Cheverie finished the house on March I—just in time for the start of lobster season. When the Klines walked through the door for the first time, they found wine and lobsters waiting for them in the fridge.
The resulting three-story home has views of the water from nearly every window and all three porches. A great room was designed not to leave anyone out; here, the whole family cooks, dines, lounges, and plays cards. Shells—framed, piled, and stacked in jars—show up on shelves and side tables, and seascapes painted by Pamela’s mother hang on the walls. Most of the fabric—gingham curtains, toile coverlets, ticking pillowcases and sheets—came from Traditions, the company Pamela founded in 1974. And each room combines the handcrafted antiques she and Tom collected with piles of nap-friendly pillows, for a sophisticated yet kid- and pet-friendly effect. “You could say the decorating style is ‘anything that made Tom happy’ and ‘everything that would be comfortable for our family,’” Pamela says.

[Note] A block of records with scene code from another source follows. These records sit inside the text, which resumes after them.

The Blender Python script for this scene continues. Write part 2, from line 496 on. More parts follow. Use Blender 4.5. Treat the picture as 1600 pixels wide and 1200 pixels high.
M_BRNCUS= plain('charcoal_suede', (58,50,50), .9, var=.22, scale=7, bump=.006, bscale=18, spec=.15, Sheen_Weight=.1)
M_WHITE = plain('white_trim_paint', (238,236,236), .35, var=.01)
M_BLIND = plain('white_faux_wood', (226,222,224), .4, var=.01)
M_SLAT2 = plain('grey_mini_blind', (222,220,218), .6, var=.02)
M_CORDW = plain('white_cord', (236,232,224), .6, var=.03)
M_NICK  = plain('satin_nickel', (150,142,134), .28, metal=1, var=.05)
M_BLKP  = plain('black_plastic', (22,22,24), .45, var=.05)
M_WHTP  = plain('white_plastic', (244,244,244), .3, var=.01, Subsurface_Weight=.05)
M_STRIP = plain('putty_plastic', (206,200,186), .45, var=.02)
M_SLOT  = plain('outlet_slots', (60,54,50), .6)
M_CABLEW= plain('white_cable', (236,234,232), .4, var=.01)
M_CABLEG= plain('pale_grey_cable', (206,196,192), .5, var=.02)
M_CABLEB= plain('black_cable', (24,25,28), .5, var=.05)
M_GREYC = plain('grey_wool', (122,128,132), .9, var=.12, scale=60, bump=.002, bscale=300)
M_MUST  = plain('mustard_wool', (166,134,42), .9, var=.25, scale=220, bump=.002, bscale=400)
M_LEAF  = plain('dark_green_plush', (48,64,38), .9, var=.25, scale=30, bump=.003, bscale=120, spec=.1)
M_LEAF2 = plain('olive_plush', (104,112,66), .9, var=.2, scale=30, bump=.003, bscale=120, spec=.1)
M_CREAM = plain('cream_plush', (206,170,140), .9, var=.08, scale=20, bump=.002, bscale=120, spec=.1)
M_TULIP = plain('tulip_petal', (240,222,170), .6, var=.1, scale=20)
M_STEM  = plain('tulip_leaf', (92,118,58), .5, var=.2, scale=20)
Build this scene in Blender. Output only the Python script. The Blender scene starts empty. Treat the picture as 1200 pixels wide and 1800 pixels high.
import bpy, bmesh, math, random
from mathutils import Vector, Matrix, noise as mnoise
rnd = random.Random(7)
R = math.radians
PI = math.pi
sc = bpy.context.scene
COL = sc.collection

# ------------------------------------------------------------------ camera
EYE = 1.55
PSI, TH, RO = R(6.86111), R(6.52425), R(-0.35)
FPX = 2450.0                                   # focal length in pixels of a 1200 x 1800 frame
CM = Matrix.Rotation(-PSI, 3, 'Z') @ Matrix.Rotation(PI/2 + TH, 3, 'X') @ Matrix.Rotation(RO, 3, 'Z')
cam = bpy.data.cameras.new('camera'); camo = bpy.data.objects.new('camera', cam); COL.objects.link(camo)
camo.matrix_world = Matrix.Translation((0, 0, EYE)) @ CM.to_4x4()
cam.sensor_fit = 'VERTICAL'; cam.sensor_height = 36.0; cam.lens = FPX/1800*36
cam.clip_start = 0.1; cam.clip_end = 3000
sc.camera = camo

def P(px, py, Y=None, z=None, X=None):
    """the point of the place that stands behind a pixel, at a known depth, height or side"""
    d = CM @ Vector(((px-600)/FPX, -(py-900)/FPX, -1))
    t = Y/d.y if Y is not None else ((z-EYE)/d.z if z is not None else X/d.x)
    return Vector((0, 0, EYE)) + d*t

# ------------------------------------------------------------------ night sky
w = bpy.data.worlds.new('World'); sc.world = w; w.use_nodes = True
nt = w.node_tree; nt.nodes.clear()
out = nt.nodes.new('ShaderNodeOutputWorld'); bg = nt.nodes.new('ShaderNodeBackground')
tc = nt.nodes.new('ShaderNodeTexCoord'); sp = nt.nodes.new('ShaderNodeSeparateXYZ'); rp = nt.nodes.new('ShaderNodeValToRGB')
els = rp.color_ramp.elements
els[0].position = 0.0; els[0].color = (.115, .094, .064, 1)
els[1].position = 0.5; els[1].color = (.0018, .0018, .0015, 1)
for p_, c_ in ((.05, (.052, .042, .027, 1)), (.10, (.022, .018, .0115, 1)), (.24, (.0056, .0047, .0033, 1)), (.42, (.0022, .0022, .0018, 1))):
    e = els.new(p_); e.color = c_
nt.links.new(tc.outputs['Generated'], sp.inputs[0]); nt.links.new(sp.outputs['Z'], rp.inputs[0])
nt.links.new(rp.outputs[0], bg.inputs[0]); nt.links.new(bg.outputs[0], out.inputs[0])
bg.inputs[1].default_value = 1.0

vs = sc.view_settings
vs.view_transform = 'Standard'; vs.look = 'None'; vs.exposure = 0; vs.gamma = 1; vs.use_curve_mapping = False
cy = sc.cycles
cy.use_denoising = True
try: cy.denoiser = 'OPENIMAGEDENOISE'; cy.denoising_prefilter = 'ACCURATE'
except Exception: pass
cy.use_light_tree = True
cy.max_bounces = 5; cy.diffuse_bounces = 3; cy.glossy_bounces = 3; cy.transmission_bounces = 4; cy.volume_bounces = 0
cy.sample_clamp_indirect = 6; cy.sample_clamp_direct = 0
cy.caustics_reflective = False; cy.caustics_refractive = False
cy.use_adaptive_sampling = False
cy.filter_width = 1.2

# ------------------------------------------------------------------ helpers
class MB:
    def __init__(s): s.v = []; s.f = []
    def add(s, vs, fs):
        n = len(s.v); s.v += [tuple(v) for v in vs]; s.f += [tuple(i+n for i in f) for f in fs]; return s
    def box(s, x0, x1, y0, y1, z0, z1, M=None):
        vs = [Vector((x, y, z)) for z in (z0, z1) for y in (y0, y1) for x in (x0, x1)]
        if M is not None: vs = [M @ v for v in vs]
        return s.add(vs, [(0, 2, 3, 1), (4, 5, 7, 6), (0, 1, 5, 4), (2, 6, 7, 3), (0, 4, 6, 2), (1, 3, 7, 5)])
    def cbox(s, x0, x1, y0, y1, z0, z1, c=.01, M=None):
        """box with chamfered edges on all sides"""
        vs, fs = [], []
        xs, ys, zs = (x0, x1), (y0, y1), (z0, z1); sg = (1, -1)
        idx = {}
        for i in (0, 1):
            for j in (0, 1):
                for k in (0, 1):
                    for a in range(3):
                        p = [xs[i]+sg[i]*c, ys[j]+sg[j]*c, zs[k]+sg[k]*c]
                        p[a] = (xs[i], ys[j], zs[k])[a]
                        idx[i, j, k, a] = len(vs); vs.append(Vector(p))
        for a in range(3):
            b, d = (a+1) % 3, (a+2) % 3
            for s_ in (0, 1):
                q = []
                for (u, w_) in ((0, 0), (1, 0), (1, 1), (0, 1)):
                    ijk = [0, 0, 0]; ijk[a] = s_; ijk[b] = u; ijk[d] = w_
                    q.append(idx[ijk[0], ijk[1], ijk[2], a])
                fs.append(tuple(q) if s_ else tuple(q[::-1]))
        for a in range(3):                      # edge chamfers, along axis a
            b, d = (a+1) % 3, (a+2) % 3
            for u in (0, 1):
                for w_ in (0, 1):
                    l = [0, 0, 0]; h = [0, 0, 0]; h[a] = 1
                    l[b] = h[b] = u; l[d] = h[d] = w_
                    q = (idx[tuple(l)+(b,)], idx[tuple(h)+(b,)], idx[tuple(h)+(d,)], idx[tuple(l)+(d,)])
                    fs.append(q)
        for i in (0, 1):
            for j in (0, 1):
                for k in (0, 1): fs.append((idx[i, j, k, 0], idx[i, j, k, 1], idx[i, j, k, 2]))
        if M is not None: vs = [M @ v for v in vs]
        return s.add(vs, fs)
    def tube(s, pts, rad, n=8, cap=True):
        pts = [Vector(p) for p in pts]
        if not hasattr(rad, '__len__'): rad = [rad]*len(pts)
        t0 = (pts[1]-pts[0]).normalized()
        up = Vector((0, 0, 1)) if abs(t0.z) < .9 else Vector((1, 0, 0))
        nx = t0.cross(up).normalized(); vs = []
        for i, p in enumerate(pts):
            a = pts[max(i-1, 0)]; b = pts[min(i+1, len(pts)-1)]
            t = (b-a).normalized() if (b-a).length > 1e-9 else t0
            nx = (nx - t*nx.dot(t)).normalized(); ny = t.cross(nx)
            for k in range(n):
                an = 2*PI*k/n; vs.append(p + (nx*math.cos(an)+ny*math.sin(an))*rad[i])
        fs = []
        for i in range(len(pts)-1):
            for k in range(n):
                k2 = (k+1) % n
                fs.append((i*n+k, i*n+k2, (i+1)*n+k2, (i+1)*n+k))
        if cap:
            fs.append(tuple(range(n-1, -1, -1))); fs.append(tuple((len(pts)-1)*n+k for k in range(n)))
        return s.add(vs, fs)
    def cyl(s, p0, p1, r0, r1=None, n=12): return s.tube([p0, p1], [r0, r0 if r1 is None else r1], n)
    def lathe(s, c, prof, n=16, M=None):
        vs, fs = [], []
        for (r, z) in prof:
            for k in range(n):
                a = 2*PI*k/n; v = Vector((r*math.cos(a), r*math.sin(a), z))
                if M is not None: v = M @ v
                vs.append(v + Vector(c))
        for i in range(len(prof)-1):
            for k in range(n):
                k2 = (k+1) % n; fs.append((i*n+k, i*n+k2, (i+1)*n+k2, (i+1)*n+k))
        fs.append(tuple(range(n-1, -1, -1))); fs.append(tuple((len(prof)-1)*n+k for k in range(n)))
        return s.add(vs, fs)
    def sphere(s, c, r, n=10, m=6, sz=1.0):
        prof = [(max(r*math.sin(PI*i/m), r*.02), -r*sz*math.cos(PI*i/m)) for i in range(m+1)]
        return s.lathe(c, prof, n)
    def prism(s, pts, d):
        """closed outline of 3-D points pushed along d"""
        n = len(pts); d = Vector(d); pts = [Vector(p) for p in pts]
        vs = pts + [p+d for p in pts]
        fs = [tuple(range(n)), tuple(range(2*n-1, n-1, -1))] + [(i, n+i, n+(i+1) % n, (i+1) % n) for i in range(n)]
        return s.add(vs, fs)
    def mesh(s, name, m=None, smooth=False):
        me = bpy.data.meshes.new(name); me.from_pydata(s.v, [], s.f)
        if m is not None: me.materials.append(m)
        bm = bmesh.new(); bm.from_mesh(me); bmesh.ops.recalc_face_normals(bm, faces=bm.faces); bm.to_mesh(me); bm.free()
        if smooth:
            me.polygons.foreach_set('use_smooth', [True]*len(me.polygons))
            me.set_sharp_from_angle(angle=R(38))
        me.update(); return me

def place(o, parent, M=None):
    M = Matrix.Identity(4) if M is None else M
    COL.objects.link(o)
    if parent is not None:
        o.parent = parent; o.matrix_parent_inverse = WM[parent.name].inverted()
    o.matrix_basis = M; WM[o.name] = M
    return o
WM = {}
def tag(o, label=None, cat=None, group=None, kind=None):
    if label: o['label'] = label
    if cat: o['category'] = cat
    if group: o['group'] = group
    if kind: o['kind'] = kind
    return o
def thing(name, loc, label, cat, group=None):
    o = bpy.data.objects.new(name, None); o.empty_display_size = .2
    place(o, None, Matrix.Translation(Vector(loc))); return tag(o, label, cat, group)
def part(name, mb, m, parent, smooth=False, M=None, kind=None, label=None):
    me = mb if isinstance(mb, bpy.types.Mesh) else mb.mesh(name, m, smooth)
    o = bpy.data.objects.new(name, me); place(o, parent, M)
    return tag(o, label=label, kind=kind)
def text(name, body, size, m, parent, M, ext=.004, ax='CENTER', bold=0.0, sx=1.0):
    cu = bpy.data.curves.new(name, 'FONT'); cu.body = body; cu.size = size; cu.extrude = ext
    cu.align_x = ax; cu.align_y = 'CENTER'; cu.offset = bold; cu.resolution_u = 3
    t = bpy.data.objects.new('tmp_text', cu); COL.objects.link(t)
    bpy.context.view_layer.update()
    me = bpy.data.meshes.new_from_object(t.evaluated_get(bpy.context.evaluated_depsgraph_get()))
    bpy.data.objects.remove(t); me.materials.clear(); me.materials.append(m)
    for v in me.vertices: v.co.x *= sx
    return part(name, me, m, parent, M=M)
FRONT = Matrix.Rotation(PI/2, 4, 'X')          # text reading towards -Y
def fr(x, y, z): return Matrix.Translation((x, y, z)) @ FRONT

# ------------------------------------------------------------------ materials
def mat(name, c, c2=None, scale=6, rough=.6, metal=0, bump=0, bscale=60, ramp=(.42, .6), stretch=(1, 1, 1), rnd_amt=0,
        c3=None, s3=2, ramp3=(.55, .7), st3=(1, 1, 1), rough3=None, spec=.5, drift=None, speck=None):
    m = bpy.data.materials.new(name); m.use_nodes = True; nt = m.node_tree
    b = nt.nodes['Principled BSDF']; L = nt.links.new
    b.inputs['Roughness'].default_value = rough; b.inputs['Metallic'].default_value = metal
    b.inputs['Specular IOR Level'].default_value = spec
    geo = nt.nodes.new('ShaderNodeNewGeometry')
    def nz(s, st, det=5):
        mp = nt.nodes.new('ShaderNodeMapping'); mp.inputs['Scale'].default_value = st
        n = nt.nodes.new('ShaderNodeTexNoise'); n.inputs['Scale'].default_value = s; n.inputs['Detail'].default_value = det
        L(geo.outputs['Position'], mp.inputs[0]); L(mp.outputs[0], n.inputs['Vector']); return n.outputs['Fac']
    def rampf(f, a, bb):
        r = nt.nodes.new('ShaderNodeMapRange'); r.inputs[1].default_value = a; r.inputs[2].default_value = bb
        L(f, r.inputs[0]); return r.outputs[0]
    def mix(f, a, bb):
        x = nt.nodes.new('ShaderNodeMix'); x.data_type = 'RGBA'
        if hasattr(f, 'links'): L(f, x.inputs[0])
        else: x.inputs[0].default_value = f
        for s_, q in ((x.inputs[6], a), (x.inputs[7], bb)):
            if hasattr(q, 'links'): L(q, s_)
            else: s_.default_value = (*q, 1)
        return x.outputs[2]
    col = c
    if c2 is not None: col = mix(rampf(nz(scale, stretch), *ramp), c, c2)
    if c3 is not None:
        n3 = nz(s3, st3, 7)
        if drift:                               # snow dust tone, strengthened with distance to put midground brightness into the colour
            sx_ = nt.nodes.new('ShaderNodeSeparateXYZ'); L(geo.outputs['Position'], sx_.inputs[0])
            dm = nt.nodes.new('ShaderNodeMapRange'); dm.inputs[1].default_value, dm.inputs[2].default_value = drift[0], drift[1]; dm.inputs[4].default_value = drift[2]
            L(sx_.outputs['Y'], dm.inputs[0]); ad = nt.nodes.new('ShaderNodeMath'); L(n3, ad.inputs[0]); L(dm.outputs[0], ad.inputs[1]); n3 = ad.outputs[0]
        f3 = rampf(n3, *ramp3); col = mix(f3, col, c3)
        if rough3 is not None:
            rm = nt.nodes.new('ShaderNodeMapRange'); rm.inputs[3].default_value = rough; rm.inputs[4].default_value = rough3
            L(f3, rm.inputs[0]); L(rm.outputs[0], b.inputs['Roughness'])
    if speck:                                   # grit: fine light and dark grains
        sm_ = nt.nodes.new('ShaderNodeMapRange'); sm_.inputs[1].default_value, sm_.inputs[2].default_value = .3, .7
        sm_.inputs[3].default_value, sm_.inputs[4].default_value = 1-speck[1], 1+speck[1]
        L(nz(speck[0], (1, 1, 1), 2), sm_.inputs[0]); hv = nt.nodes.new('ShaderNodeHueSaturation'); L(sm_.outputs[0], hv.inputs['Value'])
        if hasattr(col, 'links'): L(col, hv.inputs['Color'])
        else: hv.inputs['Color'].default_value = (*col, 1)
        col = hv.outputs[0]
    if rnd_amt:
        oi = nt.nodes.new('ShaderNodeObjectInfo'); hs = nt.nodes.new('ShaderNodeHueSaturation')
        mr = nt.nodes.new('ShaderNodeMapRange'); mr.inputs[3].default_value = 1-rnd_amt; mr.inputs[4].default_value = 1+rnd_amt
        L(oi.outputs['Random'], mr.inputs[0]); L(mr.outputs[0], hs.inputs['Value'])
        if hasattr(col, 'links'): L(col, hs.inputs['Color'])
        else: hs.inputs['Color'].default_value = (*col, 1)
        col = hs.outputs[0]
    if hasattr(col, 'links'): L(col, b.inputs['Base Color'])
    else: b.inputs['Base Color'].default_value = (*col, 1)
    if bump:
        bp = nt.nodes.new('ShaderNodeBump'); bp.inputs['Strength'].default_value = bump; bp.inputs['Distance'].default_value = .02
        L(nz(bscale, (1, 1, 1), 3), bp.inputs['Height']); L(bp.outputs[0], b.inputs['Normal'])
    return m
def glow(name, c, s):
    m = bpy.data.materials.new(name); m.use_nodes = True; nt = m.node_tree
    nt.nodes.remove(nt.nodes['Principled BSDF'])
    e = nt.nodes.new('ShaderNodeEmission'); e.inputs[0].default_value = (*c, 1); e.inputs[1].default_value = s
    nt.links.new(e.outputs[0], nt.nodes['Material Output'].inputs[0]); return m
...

That first summer was the only one Tom got to spend in the house. He could not speak or swallow, but he could still hold a grandchild in his lap, play bridge on the screened porch in the evening, and bring shells and sea urchins back from the beach to hose down on the deck. Friends came up for weekends, and in August the family had its annual lobster boil, a potluck affair that spilled out of the house and onto its porches.
The meal included four-dozen lobsters (Martin lent his commercial-size pot to the cause); corn on the cob; red peppers; and small potatoes, grilled and heaped onto platters; and an abundance of local Prince Edward Island mussels, which cost just a dollar per pound.
Tom lived only three more months. Summers since have been marked by his absence, but also filled with fly-fishing, board games, and treks across the dunes. The oldest grandsons, Gavin and Tait, have even learned to jump off the seawall, plunging 15 feet into the ocean. “They inherited their grandfather’s fearlessness,” Pamela says. “You could almost hear him cheering them on.” She feels her husband’s presence everywhere. “It’s in his fishing gear out on the porch, the furniture and antiques that we picked out together, and in the hooked rug he had made especially for me.” And it’s in every hinge and beam of the house they dreamed up, together, and were able to share with their children and grandchildren, if only for one last, perfect summer.